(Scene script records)

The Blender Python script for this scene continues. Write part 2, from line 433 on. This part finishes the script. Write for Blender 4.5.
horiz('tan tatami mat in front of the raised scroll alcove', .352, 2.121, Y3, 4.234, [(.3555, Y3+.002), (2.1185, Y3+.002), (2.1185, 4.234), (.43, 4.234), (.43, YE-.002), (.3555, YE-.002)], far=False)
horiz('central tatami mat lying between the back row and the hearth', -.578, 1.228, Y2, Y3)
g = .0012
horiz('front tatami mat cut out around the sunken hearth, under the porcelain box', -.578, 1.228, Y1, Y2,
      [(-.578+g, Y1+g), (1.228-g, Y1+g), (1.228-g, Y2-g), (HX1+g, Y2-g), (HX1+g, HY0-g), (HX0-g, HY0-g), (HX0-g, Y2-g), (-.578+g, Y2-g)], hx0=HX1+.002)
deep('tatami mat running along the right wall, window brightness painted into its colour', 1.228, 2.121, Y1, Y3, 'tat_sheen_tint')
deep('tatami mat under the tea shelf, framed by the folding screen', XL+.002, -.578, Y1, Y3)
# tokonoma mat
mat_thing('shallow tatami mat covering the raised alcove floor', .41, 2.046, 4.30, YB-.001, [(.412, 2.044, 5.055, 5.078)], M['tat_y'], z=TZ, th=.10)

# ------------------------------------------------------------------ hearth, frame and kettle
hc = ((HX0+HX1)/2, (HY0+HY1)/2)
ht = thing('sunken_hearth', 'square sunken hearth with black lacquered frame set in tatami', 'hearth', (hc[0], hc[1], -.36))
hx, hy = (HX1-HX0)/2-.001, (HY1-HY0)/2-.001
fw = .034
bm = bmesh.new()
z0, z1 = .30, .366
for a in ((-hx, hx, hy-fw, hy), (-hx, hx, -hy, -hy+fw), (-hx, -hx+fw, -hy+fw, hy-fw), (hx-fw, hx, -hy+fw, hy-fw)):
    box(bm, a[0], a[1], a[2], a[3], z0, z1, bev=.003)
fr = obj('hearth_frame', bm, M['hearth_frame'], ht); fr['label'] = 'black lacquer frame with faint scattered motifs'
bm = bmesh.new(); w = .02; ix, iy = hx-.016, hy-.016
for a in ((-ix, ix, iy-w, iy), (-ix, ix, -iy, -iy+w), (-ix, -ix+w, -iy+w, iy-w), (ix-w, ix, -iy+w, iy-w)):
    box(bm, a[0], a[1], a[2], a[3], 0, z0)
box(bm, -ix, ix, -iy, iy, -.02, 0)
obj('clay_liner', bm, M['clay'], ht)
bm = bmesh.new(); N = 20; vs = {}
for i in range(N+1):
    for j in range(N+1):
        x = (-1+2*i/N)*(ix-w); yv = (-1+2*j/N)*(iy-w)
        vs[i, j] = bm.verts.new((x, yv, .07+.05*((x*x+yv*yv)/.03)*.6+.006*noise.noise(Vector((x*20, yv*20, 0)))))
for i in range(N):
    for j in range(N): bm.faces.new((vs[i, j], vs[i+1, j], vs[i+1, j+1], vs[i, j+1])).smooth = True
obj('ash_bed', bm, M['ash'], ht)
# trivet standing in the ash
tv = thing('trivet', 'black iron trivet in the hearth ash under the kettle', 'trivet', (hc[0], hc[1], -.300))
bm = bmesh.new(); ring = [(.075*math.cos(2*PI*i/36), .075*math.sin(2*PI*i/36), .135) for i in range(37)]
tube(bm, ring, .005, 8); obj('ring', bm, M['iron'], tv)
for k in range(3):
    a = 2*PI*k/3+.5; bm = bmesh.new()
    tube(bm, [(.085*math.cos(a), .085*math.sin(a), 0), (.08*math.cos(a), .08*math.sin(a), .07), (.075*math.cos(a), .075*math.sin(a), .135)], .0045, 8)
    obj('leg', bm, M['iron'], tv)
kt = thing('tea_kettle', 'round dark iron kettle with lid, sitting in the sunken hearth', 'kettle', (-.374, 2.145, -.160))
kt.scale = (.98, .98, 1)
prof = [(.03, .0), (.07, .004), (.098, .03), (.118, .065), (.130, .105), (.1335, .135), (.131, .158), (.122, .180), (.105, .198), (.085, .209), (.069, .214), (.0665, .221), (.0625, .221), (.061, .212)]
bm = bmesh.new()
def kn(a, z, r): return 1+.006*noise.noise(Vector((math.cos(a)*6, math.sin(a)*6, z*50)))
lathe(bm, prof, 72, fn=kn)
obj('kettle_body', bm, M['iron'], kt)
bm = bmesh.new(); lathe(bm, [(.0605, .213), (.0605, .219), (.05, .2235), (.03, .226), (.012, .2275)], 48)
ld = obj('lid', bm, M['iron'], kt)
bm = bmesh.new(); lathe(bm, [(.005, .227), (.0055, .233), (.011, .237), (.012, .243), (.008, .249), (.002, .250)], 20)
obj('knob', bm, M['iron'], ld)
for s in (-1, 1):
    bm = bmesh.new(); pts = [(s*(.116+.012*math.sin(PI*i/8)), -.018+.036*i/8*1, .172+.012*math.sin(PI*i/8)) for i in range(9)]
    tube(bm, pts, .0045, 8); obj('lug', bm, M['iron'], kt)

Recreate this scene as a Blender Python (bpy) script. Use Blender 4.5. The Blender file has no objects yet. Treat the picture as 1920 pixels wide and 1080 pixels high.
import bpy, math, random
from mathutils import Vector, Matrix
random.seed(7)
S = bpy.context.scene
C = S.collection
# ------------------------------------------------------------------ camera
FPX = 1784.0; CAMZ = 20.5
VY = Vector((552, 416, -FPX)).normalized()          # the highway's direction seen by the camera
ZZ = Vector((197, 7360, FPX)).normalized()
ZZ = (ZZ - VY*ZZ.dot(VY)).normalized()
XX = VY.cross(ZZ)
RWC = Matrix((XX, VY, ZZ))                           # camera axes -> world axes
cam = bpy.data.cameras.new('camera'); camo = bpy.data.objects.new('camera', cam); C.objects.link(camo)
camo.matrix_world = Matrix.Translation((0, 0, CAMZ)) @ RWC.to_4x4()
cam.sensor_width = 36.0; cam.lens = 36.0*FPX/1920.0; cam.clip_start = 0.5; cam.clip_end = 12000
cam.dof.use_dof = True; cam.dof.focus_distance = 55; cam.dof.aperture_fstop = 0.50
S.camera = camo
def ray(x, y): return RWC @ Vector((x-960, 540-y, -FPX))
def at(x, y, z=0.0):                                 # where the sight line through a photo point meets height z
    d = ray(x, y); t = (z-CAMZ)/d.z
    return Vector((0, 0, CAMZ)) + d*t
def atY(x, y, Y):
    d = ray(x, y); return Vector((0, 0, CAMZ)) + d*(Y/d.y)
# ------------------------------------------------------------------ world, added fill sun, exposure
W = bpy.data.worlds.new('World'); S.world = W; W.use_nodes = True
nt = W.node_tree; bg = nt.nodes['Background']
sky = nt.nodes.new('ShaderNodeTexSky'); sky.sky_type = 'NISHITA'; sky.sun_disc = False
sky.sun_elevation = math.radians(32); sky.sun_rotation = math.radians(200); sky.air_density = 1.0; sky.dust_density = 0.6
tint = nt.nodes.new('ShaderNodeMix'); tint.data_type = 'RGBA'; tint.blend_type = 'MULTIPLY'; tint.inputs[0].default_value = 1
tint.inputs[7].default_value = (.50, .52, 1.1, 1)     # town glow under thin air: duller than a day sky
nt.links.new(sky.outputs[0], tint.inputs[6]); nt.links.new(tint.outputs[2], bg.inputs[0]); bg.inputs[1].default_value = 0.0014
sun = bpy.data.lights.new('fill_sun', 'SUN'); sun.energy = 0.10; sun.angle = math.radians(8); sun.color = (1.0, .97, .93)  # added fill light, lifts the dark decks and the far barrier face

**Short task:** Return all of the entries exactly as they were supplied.

**Solution below:**
The Blender Python script for this scene continues. Write part 2, from line 433 on. This part finishes the script. Write for Blender 4.5.
horiz('tan tatami mat in front of the raised scroll alcove', .352, 2.121, Y3, 4.234, [(.3555, Y3+.002), (2.1185, Y3+.002), (2.1185, 4.234), (.43, 4.234), (.43, YE-.002), (.3555, YE-.002)], far=False)
horiz('central tatami mat lying between the back row and the hearth', -.578, 1.228, Y2, Y3)
g = .0012
horiz('front tatami mat cut out around the sunken hearth, under the porcelain box', -.578, 1.228, Y1, Y2,
      [(-.578+g, Y1+g), (1.228-g, Y1+g), (1.228-g, Y2-g), (HX1+g, Y2-g), (HX1+g, HY0-g), (HX0-g, HY0-g), (HX0-g, Y2-g), (-.578+g, Y2-g)], hx0=HX1+.002)
deep('tatami mat running along the right wall, window brightness painted into its colour', 1.228, 2.121, Y1, Y3, 'tat_sheen_tint')
deep('tatami mat under the tea shelf, framed by the folding screen', XL+.002, -.578, Y1, Y3)
# tokonoma mat
mat_thing('shallow tatami mat covering the raised alcove floor', .41, 2.046, 4.30, YB-.001, [(.412, 2.044, 5.055, 5.078)], M['tat_y'], z=TZ, th=.10)

# ------------------------------------------------------------------ hearth, frame and kettle
hc = ((HX0+HX1)/2, (HY0+HY1)/2)
ht = thing('sunken_hearth', 'square sunken hearth with black lacquered frame set in tatami', 'hearth', (hc[0], hc[1], -.36))
hx, hy = (HX1-HX0)/2-.001, (HY1-HY0)/2-.001
fw = .034
bm = bmesh.new()
z0, z1 = .30, .366
for a in ((-hx, hx, hy-fw, hy), (-hx, hx, -hy, -hy+fw), (-hx, -hx+fw, -hy+fw, hy-fw), (hx-fw, hx, -hy+fw, hy-fw)):
    box(bm, a[0], a[1], a[2], a[3], z0, z1, bev=.003)
fr = obj('hearth_frame', bm, M['hearth_frame'], ht); fr['label'] = 'black lacquer frame with faint scattered motifs'
bm = bmesh.new(); w = .02; ix, iy = hx-.016, hy-.016
for a in ((-ix, ix, iy-w, iy), (-ix, ix, -iy, -iy+w), (-ix, -ix+w, -iy+w, iy-w), (ix-w, ix, -iy+w, iy-w)):
    box(bm, a[0], a[1], a[2], a[3], 0, z0)
box(bm, -ix, ix, -iy, iy, -.02, 0)
obj('clay_liner', bm, M['clay'], ht)
bm = bmesh.new(); N = 20; vs = {}
for i in range(N+1):
    for j in range(N+1):
        x = (-1+2*i/N)*(ix-w); yv = (-1+2*j/N)*(iy-w)
        vs[i, j] = bm.verts.new((x, yv, .07+.05*((x*x+yv*yv)/.03)*.6+.006*noise.noise(Vector((x*20, yv*20, 0)))))
for i in range(N):
    for j in range(N): bm.faces.new((vs[i, j], vs[i+1, j], vs[i+1, j+1], vs[i, j+1])).smooth = True
obj('ash_bed', bm, M['ash'], ht)
# trivet standing in the ash
tv = thing('trivet', 'black iron trivet in the hearth ash under the kettle', 'trivet', (hc[0], hc[1], -.300))
bm = bmesh.new(); ring = [(.075*math.cos(2*PI*i/36), .075*math.sin(2*PI*i/36), .135) for i in range(37)]
tube(bm, ring, .005, 8); obj('ring', bm, M['iron'], tv)
for k in range(3):
    a = 2*PI*k/3+.5; bm = bmesh.new()
    tube(bm, [(.085*math.cos(a), .085*math.sin(a), 0), (.08*math.cos(a), .08*math.sin(a), .07), (.075*math.cos(a), .075*math.sin(a), .135)], .0045, 8)
    obj('leg', bm, M['iron'], tv)
kt = thing('tea_kettle', 'round dark iron kettle with lid, sitting in the sunken hearth', 'kettle', (-.374, 2.145, -.160))
kt.scale = (.98, .98, 1)
prof = [(.03, .0), (.07, .004), (.098, .03), (.118, .065), (.130, .105), (.1335, .135), (.131, .158), (.122, .180), (.105, .198), (.085, .209), (.069, .214), (.0665, .221), (.0625, .221), (.061, .212)]
bm = bmesh.new()
def kn(a, z, r): return 1+.006*noise.noise(Vector((math.cos(a)*6, math.sin(a)*6, z*50)))
lathe(bm, prof, 72, fn=kn)
obj('kettle_body', bm, M['iron'], kt)
bm = bmesh.new(); lathe(bm, [(.0605, .213), (.0605, .219), (.05, .2235), (.03, .226), (.012, .2275)], 48)
ld = obj('lid', bm, M['iron'], kt)
bm = bmesh.new(); lathe(bm, [(.005, .227), (.0055, .233), (.011, .237), (.012, .243), (.008, .249), (.002, .250)], 20)
obj('knob', bm, M['iron'], ld)
for s in (-1, 1):
    bm = bmesh.new(); pts = [(s*(.116+.012*math.sin(PI*i/8)), -.018+.036*i/8*1, .172+.012*math.sin(PI*i/8)) for i in range(9)]
    tube(bm, pts, .0045, 8); obj('lug', bm, M['iron'], kt)

Recreate this scene as a Blender Python (bpy) script. Use Blender 4.5. The Blender file has no objects yet. Treat the picture as 1920 pixels wide and 1080 pixels high.
import bpy, math, random
from mathutils import Vector, Matrix
random.seed(7)
S = bpy.context.scene
C = S.collection
# ------------------------------------------------------------------ camera
FPX = 1784.0; CAMZ = 20.5
VY = Vector((552, 416, -FPX)).normalized()          # the highway's direction seen by the camera
ZZ = Vector((197, 7360, FPX)).normalized()
ZZ = (ZZ - VY*ZZ.dot(VY)).normalized()
XX = VY.cross(ZZ)
RWC = Matrix((XX, VY, ZZ))                           # camera axes -> world axes
cam = bpy.data.cameras.new('camera'); camo = bpy.data.objects.new('camera', cam); C.objects.link(camo)
camo.matrix_world = Matrix.Translation((0, 0, CAMZ)) @ RWC.to_4x4()
cam.sensor_width = 36.0; cam.lens = 36.0*FPX/1920.0; cam.clip_start = 0.5; cam.clip_end = 12000
cam.dof.use_dof = True; cam.dof.focus_distance = 55; cam.dof.aperture_fstop = 0.50
S.camera = camo
def ray(x, y): return RWC @ Vector((x-960, 540-y, -FPX))
def at(x, y, z=0.0):                                 # where the sight line through a photo point meets height z
    d = ray(x, y); t = (z-CAMZ)/d.z
    return Vector((0, 0, CAMZ)) + d*t
def atY(x, y, Y):
    d = ray(x, y); return Vector((0, 0, CAMZ)) + d*(Y/d.y)
# ------------------------------------------------------------------ world, added fill sun, exposure
W = bpy.data.worlds.new('World'); S.world = W; W.use_nodes = True
nt = W.node_tree; bg = nt.nodes['Background']
sky = nt.nodes.new('ShaderNodeTexSky'); sky.sky_type = 'NISHITA'; sky.sun_disc = False
sky.sun_elevation = math.radians(32); sky.sun_rotation = math.radians(200); sky.air_density = 1.0; sky.dust_density = 0.6
tint = nt.nodes.new('ShaderNodeMix'); tint.data_type = 'RGBA'; tint.blend_type = 'MULTIPLY'; tint.inputs[0].default_value = 1
tint.inputs[7].default_value = (.50, .52, 1.1, 1)     # town glow under thin air: duller than a day sky
nt.links.new(sky.outputs[0], tint.inputs[6]); nt.links.new(tint.outputs[2], bg.inputs[0]); bg.inputs[1].default_value = 0.0014
sun = bpy.data.lights.new('fill_sun', 'SUN'); sun.energy = 0.10; sun.angle = math.radians(8); sun.color = (1.0, .97, .93)  # added fill light, lifts the dark decks and the far barrier face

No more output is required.